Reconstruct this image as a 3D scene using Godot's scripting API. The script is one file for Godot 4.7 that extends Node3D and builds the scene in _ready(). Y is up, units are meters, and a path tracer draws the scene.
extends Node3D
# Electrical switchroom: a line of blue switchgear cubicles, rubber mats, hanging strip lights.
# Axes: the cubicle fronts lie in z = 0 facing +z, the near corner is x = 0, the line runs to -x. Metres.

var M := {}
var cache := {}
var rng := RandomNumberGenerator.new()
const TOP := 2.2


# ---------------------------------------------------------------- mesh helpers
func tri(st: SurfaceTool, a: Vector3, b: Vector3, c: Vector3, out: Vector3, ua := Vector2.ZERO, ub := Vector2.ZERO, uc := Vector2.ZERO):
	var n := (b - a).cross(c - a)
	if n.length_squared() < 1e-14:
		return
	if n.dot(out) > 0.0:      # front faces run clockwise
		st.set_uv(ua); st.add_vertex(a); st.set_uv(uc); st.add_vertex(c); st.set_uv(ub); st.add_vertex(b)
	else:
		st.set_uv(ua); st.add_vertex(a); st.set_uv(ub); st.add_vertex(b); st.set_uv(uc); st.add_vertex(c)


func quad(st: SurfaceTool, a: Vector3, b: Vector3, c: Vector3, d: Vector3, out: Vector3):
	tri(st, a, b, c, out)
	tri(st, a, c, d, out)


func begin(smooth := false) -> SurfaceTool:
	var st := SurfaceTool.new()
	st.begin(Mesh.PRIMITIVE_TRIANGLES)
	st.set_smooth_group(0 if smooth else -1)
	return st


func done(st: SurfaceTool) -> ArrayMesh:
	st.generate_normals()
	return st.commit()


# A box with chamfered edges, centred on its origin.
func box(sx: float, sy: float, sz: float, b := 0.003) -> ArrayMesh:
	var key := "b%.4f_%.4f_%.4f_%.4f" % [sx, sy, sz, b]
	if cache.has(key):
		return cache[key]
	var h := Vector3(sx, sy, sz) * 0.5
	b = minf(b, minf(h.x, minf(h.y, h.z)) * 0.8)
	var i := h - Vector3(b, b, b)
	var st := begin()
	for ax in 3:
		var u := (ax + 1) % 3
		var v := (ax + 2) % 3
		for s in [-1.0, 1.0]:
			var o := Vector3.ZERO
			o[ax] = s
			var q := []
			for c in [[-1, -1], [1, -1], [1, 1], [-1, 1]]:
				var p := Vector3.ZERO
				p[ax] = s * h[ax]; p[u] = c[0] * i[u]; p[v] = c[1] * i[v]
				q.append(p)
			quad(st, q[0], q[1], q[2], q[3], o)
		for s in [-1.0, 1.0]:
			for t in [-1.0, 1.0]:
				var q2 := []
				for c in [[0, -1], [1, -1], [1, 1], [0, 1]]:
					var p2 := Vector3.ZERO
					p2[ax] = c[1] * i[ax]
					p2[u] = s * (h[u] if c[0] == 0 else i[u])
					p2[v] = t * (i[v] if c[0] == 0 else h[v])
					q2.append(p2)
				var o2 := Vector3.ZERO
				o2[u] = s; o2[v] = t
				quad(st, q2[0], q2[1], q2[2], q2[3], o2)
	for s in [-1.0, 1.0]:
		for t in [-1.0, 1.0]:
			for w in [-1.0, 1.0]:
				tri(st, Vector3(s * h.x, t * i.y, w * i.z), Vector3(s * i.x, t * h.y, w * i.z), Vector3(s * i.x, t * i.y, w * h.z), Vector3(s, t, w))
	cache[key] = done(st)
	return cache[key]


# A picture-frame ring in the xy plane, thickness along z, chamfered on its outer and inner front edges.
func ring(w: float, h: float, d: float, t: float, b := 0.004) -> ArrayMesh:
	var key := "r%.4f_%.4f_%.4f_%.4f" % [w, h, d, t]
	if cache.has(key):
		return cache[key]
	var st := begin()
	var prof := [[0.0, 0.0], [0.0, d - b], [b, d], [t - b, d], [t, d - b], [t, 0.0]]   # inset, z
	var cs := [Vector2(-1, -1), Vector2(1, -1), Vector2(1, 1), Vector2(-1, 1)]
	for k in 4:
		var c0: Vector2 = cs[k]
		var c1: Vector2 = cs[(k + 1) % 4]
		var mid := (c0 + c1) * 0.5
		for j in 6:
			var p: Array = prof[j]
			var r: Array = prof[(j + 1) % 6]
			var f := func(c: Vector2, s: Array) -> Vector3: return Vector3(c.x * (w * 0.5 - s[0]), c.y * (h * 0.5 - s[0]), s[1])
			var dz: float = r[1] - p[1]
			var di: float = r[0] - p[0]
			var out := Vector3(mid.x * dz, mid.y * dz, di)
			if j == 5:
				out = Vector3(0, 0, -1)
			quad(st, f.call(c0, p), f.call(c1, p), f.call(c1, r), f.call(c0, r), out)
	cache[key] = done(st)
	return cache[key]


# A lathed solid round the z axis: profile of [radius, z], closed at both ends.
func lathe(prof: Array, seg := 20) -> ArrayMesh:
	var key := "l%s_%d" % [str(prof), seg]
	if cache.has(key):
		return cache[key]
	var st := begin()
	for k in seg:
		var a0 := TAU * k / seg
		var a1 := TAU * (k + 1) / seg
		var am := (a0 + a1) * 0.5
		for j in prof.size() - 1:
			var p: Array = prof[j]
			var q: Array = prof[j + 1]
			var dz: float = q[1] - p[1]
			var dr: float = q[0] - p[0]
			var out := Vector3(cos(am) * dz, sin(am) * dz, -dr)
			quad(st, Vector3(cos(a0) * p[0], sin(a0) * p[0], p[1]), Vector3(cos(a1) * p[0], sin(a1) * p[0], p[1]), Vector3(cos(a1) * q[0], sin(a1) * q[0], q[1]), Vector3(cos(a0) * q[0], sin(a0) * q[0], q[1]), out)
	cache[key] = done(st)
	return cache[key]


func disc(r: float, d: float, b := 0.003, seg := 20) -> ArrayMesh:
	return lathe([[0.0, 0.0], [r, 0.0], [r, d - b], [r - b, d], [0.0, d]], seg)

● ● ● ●

Task to complete:
Lines from the start of the material above through the line containing "tri(st, a, c, d, out)" are to be duplicated exactly, and only those.

Solution to the exercise:
Reconstruct this image as a 3D scene using Godot's scripting API. The script is one file for Godot 4.7 that extends Node3D and builds the scene in _ready(). Y is up, units are meters, and a path tracer draws the scene.
extends Node3D
# Electrical switchroom: a line of blue switchgear cubicles, rubber mats, hanging strip lights.
# Axes: the cubicle fronts lie in z = 0 facing +z, the near corner is x = 0, the line runs to -x. Metres.

var M := {}
var cache := {}
var rng := RandomNumberGenerator.new()
const TOP := 2.2


# ---------------------------------------------------------------- mesh helpers
func tri(st: SurfaceTool, a: Vector3, b: Vector3, c: Vector3, out: Vector3, ua := Vector2.ZERO, ub := Vector2.ZERO, uc := Vector2.ZERO):
	var n := (b - a).cross(c - a)
	if n.length_squared() < 1e-14:
		return
	if n.dot(out) > 0.0:      # front faces run clockwise
		st.set_uv(ua); st.add_vertex(a); st.set_uv(uc); st.add_vertex(c); st.set_uv(ub); st.add_vertex(b)
	else:
		st.set_uv(ua); st.add_vertex(a); st.set_uv(ub); st.add_vertex(b); st.set_uv(uc); st.add_vertex(c)


func quad(st: SurfaceTool, a: Vector3, b: Vector3, c: Vector3, d: Vector3, out: Vector3):
	tri(st, a, b, c, out)
	tri(st, a, c, d, out)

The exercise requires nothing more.